La signature des MGPE à paiement différé doit également être autorisée par les ministres chargés du budget et de l'économie. Leur accord est réputé acquis à défaut de réponse expresse dans un délai d'un mois à compter de la réception du projet de contrat. Pour les établissements publics de l'Etat, le ministre de tutelle doit en sus, dans les mêmes conditions, donner son avis.
Au final, les MGPE à paiement différé pourraient aider les acheteurs publics à faire face au « mur du financement » pour leurs travaux de rénovation énergétique. Les exigences procédurales demeurent toutefois substantielles et pourraient être de nature à dissuader certains d'entre eux d'y recourir ou, à tout le moins, à ralentir les projets. Un rapport sur les contrats conclus a vocation à être remis d'ici le 30 mars 2026. Il permettra, si nécessaire, de réévaluer le dispositif et d'ajuster les conditions de recours.
Ce qu'il faut retenir
- Un décret du 3 octobre marque le véritable lancement du dispositif expérimental créé par la loi du 30 mars 2023 permettant de conclure des marchés publics globaux de performance énergétique à paiement différé - et donc, avec tiers-financement.
- Il définit le contenu de l'étude préalable requise avant de recourir à ce montage contractuel. Ses exigences s'avèrent allégées par rapport à celles que comporte l'évaluation du mode de réalisation du projet pour les marchés de partenariat. Le décret liste aussi les éléments de l'étude de soutenabilité budgétaire, très proche de son équivalent en matière de marchés de partenariat.

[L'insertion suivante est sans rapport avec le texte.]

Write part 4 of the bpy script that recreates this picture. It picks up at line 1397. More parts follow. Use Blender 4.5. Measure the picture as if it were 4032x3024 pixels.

- Il détaille, enfin, les modalités d'obtention des avis obligatoires portant sur ces études et des autorisations nécessaires pour les projets de l'Etat et de ses établissements publics.
(1) Pour les collectivités territoriales et leurs groupements, les autorisations préalables sont régies par l'article 2 de la loi et notamment les points VII et XII.